▸ **RECORDED DATA**:
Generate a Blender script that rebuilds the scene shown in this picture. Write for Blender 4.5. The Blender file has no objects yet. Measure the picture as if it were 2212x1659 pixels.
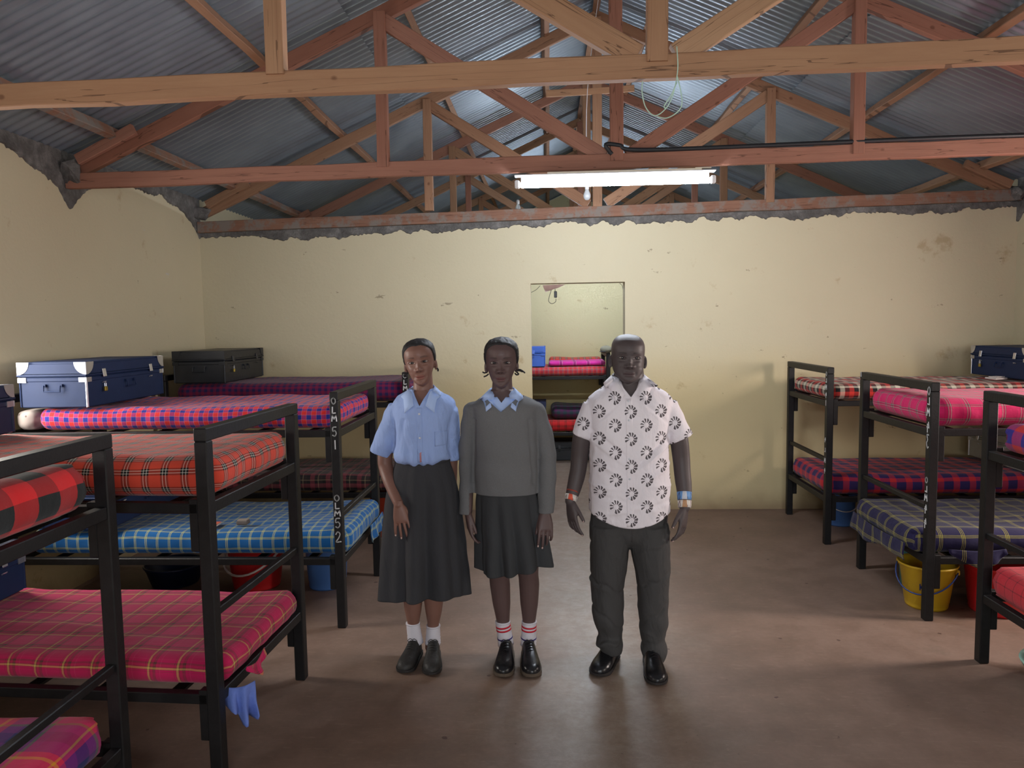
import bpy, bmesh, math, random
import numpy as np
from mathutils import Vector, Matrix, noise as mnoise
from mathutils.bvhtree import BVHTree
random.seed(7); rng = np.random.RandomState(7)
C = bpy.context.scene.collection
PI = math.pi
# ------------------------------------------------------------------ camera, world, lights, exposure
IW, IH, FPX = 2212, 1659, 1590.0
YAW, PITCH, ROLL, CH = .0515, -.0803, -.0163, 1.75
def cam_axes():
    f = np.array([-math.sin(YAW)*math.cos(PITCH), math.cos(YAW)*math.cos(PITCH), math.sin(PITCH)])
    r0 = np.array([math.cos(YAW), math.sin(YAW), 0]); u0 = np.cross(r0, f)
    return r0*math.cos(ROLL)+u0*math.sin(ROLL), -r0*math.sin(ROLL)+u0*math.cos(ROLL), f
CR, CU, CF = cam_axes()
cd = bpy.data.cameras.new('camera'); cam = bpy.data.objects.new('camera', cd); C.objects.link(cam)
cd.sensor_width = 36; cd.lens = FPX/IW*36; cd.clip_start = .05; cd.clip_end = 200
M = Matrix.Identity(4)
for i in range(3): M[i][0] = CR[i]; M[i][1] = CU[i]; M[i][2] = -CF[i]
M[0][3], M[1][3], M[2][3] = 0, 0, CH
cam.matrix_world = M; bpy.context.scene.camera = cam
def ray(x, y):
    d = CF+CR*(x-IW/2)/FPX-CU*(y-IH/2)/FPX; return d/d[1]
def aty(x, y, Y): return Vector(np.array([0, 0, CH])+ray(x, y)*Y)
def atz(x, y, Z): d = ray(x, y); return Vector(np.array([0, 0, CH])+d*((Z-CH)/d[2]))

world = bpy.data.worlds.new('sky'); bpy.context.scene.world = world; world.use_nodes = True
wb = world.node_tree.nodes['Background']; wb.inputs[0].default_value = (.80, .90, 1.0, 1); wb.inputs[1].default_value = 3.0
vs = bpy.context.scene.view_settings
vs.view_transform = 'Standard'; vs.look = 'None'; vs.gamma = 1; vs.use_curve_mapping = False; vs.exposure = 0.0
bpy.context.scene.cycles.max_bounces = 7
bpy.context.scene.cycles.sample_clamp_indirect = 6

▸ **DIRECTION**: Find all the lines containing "objects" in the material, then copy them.

▸ **SOLUTION FOR THIS EXERCISE**:
Generate a Blender script that rebuilds the scene shown in this picture. Write for Blender 4.5. The Blender file has no objects yet. Measure the picture as if it were 2212x1659 pixels.
cd = bpy.data.cameras.new('camera'); cam = bpy.data.objects.new('camera', cd); C.objects.link(cam)